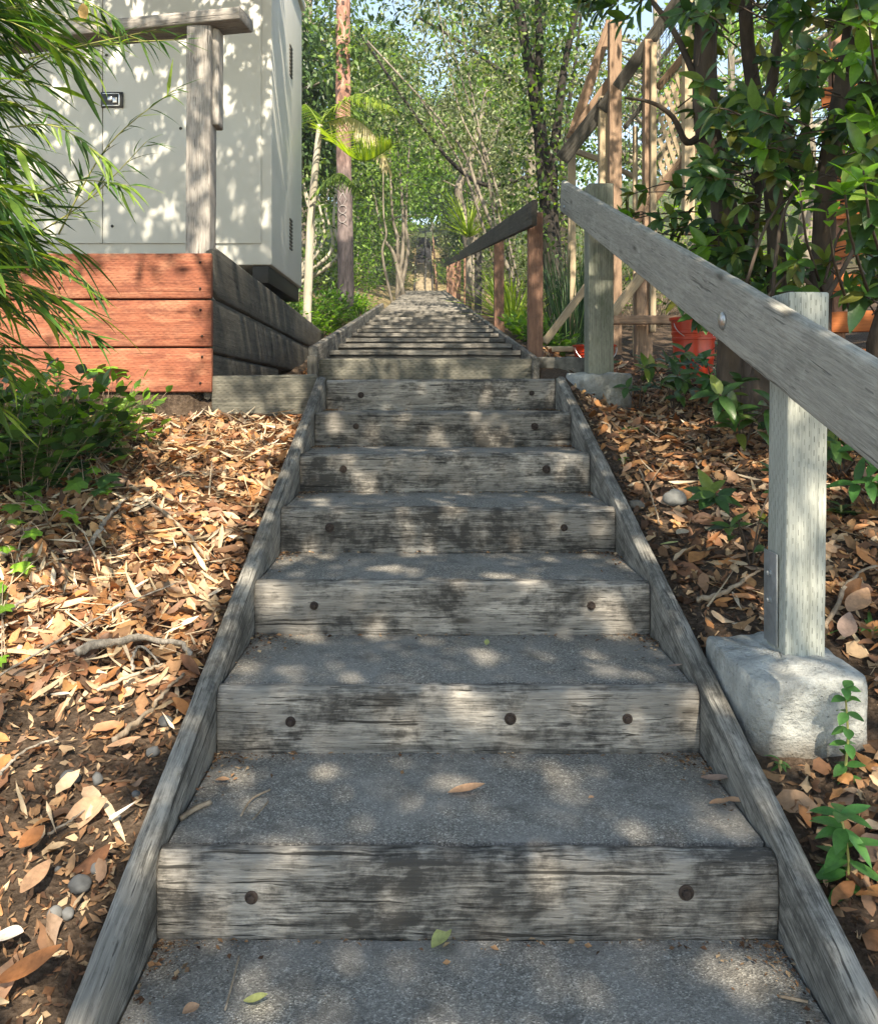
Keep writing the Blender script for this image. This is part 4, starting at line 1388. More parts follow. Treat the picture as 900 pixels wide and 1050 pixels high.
● ● ● ● ●
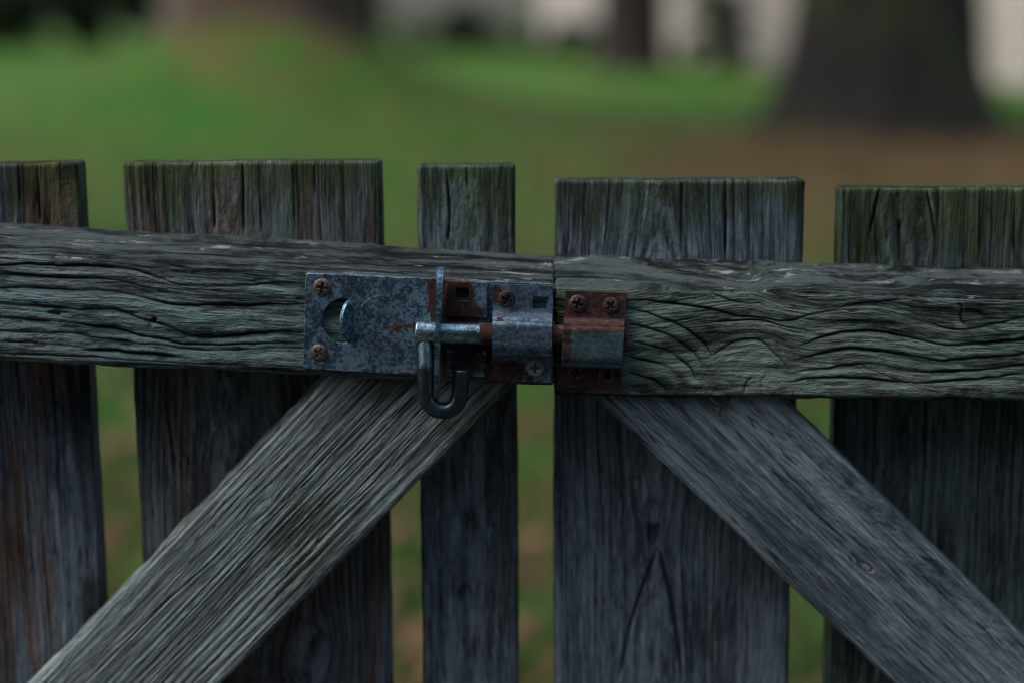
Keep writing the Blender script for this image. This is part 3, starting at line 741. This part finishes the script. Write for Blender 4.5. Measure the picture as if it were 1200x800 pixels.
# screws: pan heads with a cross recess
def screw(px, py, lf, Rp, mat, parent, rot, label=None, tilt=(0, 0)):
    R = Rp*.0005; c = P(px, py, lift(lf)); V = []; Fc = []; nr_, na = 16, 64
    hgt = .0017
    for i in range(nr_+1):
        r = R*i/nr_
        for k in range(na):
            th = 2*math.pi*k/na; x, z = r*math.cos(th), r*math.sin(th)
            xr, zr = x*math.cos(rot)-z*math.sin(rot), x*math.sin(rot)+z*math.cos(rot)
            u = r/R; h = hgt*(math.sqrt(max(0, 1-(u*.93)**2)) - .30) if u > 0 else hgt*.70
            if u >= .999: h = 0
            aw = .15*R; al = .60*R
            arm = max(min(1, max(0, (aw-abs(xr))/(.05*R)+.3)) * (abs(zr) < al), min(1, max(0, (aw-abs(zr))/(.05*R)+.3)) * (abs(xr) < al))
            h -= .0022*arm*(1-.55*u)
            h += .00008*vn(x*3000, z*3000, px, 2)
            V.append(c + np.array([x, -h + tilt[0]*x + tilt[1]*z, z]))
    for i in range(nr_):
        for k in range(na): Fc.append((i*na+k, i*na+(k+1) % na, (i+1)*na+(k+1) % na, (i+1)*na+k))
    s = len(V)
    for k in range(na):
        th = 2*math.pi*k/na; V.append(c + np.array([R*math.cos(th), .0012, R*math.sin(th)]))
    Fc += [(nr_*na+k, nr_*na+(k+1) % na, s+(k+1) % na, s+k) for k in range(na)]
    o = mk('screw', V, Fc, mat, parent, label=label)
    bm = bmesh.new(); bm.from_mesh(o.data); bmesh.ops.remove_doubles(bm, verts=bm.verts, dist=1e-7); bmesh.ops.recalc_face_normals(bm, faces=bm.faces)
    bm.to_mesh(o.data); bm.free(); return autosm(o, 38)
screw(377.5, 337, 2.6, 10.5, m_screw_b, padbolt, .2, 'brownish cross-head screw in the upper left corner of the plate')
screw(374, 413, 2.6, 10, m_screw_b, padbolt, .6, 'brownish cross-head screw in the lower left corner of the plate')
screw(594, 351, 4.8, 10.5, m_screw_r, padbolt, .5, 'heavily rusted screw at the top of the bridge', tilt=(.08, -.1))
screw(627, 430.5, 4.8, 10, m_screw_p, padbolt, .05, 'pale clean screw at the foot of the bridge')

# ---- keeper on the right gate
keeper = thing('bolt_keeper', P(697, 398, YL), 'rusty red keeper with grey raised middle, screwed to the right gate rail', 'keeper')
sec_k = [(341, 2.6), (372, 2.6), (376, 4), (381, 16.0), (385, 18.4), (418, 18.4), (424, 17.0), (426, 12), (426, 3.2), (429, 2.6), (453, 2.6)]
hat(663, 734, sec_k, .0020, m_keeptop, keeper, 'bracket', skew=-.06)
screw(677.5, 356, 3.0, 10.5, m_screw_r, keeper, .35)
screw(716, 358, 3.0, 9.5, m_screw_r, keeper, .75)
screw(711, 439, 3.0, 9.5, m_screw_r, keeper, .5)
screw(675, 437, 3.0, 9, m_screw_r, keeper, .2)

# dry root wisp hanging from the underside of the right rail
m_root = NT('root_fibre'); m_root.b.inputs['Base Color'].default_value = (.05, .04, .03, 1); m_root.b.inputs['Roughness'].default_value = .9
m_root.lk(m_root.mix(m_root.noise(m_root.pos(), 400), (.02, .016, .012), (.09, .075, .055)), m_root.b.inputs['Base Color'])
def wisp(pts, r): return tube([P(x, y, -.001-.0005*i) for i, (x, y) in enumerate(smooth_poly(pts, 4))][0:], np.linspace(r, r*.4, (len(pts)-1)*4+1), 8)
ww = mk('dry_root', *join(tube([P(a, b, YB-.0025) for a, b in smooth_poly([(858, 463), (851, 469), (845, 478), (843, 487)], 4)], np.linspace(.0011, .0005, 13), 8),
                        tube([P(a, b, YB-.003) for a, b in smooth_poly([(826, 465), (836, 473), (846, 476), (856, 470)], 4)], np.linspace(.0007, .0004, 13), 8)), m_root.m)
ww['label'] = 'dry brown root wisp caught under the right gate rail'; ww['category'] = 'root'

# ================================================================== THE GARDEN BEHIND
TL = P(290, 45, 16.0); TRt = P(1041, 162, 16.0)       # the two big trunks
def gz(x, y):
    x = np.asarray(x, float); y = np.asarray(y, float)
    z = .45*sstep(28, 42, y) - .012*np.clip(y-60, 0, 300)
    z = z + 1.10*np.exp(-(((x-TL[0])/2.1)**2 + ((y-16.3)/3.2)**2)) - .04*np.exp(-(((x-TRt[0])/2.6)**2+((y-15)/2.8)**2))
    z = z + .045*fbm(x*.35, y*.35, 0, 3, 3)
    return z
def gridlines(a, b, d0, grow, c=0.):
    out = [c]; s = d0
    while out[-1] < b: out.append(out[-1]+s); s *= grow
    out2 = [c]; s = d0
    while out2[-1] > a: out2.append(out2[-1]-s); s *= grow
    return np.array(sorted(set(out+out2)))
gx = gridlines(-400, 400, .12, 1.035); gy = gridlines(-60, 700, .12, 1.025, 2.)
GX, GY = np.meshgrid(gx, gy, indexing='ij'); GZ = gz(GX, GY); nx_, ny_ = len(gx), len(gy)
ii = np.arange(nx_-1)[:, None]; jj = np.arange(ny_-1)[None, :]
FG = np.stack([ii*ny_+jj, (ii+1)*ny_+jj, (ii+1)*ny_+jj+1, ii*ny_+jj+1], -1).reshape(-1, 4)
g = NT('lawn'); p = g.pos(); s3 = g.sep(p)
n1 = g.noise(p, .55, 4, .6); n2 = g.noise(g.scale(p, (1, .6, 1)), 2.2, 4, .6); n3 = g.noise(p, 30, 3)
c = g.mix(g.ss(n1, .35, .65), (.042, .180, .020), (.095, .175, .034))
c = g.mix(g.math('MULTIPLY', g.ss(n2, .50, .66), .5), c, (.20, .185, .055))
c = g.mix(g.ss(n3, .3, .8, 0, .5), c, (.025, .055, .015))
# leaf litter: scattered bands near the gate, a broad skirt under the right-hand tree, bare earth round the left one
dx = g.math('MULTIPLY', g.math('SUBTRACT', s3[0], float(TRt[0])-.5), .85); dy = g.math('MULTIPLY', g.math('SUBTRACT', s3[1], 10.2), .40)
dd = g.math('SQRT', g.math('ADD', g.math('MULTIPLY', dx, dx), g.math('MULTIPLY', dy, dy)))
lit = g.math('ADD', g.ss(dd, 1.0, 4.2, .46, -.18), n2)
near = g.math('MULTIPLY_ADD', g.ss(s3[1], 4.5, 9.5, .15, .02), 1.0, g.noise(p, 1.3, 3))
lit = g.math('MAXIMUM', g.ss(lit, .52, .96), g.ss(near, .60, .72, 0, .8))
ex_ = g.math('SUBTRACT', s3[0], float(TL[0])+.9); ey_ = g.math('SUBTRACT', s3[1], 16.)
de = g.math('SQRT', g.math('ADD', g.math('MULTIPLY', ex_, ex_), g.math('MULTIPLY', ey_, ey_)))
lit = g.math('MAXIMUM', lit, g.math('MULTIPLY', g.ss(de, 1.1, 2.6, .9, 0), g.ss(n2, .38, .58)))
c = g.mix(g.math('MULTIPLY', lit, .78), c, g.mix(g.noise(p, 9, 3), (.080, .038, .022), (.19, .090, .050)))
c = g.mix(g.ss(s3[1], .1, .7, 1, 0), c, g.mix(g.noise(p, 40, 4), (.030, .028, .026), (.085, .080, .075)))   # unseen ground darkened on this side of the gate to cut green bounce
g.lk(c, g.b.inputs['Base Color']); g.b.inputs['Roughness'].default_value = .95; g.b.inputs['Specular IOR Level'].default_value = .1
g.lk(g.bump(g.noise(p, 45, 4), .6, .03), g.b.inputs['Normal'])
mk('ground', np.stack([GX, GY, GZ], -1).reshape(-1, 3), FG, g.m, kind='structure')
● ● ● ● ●
• _To do_
List all lines in the material containing the string "image".

• _Answer to the task_
Keep writing the Blender script for this image. This is part 4, starting at line 1388. More parts follow. Treat the picture as 900 pixels wide and 1050 pixels high.
Keep writing the Blender script for this image. This is part 3, starting at line 741. This part finishes the script. Write for Blender 4.5. Measure the picture as if it were 1200x800 pixels.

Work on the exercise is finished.